Jan Koneffke entwirft in seinem Roman "Ein Sonntagskind" ein deutsches Panorama, das vom Zweiten Weltkrieg über das Jahr 1989 bis in die Gegenwart führt. Der "Versuch, einen Vater zu finden" (Uwe Johnson) führt den Erzähler zur Näherung an eine bislang unbekannte Lebensgeschichte.

Eng an die Perspektive der Vaterfigur gebunden, wird der Leser mit einem Geflecht von Schuld, Verdrängung, Selbstbetrug und Schweigen konfrontiert. Der Fund von Briefen des damals jungen Wehrmachtssoldaten stört den recherchierenden Sohn in hohem Maße auf und lässt die Figur des Vaters in einem anderen Licht erscheinen.

Wie bei Uwe Johnson wird offenkundig, auf welche Weise der Einzelne im 20. Jahrhundert in die gesellschaftlichen Zeitläufte hineingezogen wurde und es zu Brüchen in der Biographie gekommen ist. So zeigt Jan Koneffke, wie erschreckend widerstandslos sich der spätere linksliberale Philosophieprofessor als Landser im Zweiten Weltkrieg eingeordnet hat und zum Handlanger eines unmenschlichen Systems wurde. Dennoch wird – wie bei Uwe Johnson – die kathartische Entdeckung von Schuld und Verstrickung nicht zur Projektionsfläche für moralische Aburteilung durch die Nachgeborenen, sondern zum Ausgangspunkt für (selbst)kritische Fragen nach dem Vergangenen, Gegenwärtigen und Zukünftigen.

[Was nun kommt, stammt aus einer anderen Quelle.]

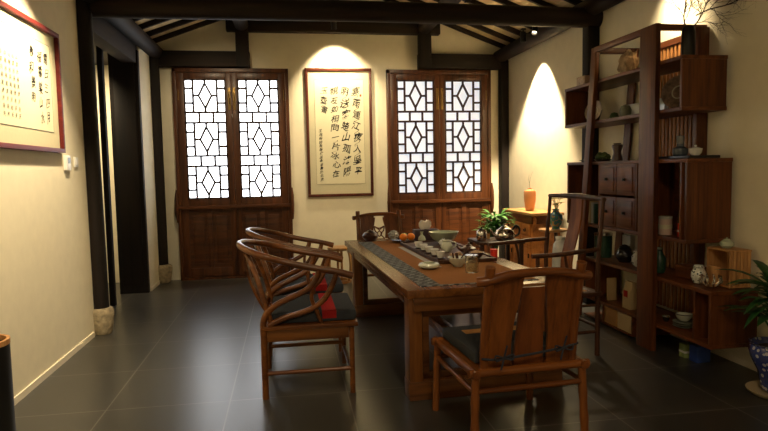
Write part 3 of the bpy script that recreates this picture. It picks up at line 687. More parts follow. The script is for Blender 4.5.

Jan Koneffke zieht mit seiner Romantrilogie einen faszinierenden Bogen, der mit der Vertreibung aus Pommern einsetzt ("Eine nie vergessene Geschichte"), über den Zweiten Weltkrieg von Berlin nach Bukarest führt ("Die sieben Leben des Felix Kannmacher") und mit "Ein Sonntagskind" in einer historischen Gegenwart ankommt.